Last year, Kanye West said he was "robbed" when he didn't win top honors at the American Music Awards. Kanye wasn't robbed Sunday night at the Staples Center in Los Angeles: The 10-time Grammy nominee took the Best Rap Album prize with his debut solo disc, The College Dropout. The hit single "Jesus Walks," also took the trophy for Best Rap Song.

Kanye West's heartfelt acceptance speech in which he mentioned a 2002 car crash which broke his jaw in three places came during an evening in which only 11 trophies were awarded over more than three hours.

Performances were the name of the game: country stars came together with the surviving members of Lynyrd Skynyrd to salute Southern Rock. Salsa star Marc Anthony sang onstage for the first time with his movie star wife, Jennifer Lopez. Teenage British singer Joss Stone joined Melissa Etheridge in saluting Janis Joplin.

Janis was one of 10 acts receiving Lifetime Achievement Awards. These awards served as the framing device for the telecast, in which modern acts performed in the spirit of their predecessors.

One musician in particular owned the evening. Dubbed "The Genius," Ray Charles overcame poverty and blindness to change the sound of pop music. This year, the Grammy judges awarded him eight posthumous trophies. His final effort, Genius Loves Company, hit the market two months after his death last June at age 73. It's the best-selling album of his career and it took Album Of The Year honors. It also contains the Record Of The Year winner, "Here We Go Again," featuring Norah Jones. In accepting the award, Norah spoke about working with Ray Charles.

"Oh, man … before these wonderful people who helped make this wonderful record, I would just personally like to say I think it just shows how wonderful music can be," she said. "It's at a hundred percent with Ray Charles. How many millions of people has he made smile, and will continue through his records. So, thanks for letting me be part of it."

Four acts collected a mighty 33 nominations in this year's Grammy race. Joining Kanye West and Ray Charles were Usher and Alicia Keys, two of today's brightest crossover rhythm and blues singers.
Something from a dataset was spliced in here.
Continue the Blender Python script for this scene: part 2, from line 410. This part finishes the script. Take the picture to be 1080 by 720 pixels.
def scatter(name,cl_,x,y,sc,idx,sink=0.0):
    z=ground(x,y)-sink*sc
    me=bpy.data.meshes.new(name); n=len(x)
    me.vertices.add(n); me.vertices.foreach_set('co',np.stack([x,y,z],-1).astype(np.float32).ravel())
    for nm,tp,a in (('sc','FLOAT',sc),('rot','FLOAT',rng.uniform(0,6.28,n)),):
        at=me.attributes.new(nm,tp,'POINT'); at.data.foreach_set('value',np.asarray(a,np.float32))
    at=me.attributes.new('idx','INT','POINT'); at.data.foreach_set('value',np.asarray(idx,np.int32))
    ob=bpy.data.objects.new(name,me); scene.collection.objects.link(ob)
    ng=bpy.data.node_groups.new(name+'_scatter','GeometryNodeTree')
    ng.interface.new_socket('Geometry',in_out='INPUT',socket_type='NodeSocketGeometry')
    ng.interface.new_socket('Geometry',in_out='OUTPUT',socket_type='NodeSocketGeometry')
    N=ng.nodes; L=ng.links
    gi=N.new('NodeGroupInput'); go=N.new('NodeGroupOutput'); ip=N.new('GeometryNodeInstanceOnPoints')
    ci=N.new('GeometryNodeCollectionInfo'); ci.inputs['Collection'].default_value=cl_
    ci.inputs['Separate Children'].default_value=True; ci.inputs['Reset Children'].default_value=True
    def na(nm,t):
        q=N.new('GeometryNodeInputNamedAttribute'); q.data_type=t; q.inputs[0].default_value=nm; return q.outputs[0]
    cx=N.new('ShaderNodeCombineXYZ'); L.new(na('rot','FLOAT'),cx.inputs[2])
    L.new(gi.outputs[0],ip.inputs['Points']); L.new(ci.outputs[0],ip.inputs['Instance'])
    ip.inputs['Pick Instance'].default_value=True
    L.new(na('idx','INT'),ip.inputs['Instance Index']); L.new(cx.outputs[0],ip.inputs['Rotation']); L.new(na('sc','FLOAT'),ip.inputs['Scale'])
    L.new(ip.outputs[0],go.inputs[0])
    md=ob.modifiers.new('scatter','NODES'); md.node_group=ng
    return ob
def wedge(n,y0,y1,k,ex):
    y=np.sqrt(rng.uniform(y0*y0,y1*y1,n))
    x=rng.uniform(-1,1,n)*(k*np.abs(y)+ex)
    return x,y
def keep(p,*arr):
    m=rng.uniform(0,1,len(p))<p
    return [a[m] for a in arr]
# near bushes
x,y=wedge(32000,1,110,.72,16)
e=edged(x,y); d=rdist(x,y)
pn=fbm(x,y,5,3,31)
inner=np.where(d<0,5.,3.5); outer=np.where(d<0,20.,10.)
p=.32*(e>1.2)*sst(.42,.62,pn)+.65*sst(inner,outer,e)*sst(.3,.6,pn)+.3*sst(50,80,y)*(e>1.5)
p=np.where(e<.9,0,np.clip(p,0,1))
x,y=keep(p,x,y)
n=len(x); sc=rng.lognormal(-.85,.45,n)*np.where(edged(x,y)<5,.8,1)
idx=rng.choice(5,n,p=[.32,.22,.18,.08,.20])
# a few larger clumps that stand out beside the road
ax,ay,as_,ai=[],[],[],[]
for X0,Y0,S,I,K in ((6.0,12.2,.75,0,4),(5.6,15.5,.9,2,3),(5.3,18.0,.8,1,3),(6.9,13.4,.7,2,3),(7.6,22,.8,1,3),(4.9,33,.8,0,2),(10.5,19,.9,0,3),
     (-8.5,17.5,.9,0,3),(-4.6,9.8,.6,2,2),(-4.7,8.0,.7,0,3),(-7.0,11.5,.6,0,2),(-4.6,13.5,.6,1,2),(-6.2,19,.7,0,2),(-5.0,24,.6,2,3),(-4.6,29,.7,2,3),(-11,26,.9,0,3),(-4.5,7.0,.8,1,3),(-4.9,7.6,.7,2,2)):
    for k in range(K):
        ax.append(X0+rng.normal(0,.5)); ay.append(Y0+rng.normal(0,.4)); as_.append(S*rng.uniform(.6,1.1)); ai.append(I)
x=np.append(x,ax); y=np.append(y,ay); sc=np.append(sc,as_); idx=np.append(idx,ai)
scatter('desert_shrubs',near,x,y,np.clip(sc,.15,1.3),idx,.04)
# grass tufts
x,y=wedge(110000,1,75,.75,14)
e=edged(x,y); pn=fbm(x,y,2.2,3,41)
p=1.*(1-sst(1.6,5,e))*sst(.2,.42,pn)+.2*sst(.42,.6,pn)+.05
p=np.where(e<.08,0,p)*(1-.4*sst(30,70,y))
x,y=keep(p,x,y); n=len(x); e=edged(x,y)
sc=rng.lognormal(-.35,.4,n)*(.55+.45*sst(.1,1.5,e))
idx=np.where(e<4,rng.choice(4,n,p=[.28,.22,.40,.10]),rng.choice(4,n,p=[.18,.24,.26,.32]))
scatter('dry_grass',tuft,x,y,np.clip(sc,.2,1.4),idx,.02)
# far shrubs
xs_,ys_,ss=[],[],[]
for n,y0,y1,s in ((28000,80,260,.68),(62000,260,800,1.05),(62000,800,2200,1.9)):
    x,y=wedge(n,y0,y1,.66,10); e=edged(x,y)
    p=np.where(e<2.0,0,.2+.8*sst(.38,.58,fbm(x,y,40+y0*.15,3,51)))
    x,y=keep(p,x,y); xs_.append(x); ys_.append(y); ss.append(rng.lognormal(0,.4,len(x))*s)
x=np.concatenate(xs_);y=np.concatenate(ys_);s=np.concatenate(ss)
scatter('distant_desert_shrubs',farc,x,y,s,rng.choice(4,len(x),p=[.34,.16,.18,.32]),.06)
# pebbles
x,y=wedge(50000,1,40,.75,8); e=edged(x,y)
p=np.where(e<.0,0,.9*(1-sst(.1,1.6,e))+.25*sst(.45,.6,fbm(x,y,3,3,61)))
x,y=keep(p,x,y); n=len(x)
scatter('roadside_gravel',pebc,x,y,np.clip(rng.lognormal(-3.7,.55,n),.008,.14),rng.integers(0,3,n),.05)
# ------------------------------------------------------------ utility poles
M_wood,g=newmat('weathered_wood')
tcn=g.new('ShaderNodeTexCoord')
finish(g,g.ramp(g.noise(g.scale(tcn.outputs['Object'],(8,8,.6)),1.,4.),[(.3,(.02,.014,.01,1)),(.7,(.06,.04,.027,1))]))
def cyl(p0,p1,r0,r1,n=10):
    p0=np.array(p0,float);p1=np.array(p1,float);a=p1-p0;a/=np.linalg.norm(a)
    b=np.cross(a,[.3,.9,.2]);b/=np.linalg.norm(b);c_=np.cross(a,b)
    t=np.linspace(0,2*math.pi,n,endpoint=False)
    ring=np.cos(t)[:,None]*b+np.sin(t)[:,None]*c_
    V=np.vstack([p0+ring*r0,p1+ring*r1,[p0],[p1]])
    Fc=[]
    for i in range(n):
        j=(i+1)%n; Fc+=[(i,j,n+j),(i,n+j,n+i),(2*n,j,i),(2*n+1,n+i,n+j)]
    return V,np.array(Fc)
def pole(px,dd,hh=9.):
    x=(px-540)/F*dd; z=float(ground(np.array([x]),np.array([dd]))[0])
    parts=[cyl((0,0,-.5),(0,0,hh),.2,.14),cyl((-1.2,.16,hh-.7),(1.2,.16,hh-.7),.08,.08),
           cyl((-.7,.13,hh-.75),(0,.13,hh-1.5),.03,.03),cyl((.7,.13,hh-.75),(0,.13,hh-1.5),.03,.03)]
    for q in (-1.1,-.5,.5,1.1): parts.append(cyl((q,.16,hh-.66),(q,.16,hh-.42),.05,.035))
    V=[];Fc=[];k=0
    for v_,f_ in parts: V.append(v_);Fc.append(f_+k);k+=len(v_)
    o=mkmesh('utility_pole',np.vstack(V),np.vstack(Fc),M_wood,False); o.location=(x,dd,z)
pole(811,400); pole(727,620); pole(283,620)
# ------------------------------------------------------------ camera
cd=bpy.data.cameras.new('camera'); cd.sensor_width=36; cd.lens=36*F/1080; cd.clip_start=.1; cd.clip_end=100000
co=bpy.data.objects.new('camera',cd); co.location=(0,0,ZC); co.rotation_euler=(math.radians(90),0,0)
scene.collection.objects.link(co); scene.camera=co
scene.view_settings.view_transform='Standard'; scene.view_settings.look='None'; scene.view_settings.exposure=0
Friends since they were teenagers, both prospered on Sunday night. Each won three awards, while sharing the Best R & B Duo Or Group Performance Grammy with their chart-topping duet, "My Boo."

Sunday's telecast was largely devoid of surprises. Many Grammy watchers rightly predicted a big night for Ray Charles, while the play-it-safe mentality of Grammy voters was evident in Maroon 5's selection as Best New Artist. John Mayer was also an obvious Song Of The Year selection with his ballad, "Daughters."

The evening's most interesting moment arose from the Best Country Album race. Legendary singer Loretta Lynn, who had received her sole Grammy back in 1971, took the prize for Van Lear Rose, an edgy project she undertook with producer Jack White of the alternative rock act The White Stripes. Their duet "Portland Oregon" took the prize for Best Country Collaboration With Vocals.

While many of Sunday's acts paid tribute to their musical forbears, an all-star group turned its attention toward more recent developments. Performing John Lennon's "Across The Universe" was Bono of U2; Brian Wilson; Stevie Wonder; Norah Jones; Alicia Keys; Tim McGraw; and the rock act Velvet Revolver. Available as an internet download, their performance will go toward Asian tsunami relief.

The Grammy Awards are 47 years old. What began as a handful of industry honors has grown into a musical juggernaut encompassing 107 categories. Voted on by the 13,000 members of the National Academy Of Recording Arts and Sciences, the Grammy Awards have always carried special weight with performers for one reason: Their peers have judged them the best in the business.